Beauduc non è riconosciuto dalle autorità e a partire dalla fine degli anni Sessanta (il parco viene istituito nel 1970) si sono svolti processi e ricorsi all’interno delle aule dei tribunali. Nel 1997 le associazioni dei cabaniere perdono la causa e le autorità statali sanciscono l’abbattimento delle cabanes. Ad Arles, nello stesso anno, viene organizzata una grande manifestazione a difesa di Beauduc. Il ministro della Cultura proclama in modo estremamente inatteso il carattere patrimoniale e legittimo della pratica dei cabaniere a Beauduc. Ciò che porta a un blocco temporaneo della situazione.
Non si può ignorare l’aspetto abusivo di Beauduc, costruito sul demanio marittimo e per di più all’interno di un parco naturale dove non è possibile edificare. Eppure, allo stesso tempo, non si può non restare colpiti dalla sua essenza di laboratorio sociale di un vivere alternativo, basato su principi diversi e che mettono tutti sullo stesso piano. È questo l’aspetto che più di altri emerge nella ricerca della storia di Beauduc. Quello che vede una piccola comunità che da oltre 40 anni caparbiamente difende la propria storia, e che trova l’appoggio da tutta la popolazione locale, dalle guardie del parco, da uomini politici e artisti.

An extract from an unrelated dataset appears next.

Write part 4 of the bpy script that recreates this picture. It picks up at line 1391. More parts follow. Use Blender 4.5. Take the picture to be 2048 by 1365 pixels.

Diverse sono le attività svolte dall’ASPB (Association de Sauvegarde du Patrimoine de Beauduc), una delle associazioni più attive di cabaniere nata già alla fine degli anni Sessanta. Distribuzione di opuscoli e installazione di pannelli informativi che invitano i visitatori ad attenersi a regole di buon uso del luogo; eliminazione dei relitti, istituzione di un pronto soccorso, aiuto ai turisti in difficoltà, installazione di una cisterna per prevenire incendi, operazioni di rimboschimento, raccolta dei rifiuti, piccoli lavori di manutenzione alla viabilità.
Il tessuto associativo è la garanzia principale della gestione del sito da parte dei suoi occupanti.
Durante il periodo estivo, Beauduc è meta di kitesurfer che arrivano da tutta Europa e che riempiono il cielo di vele colorate. Insieme ai cabaniere condividono lo spirito di libertà del posto, alloggiando con tende e piccoli caravan lungo la spiaggia.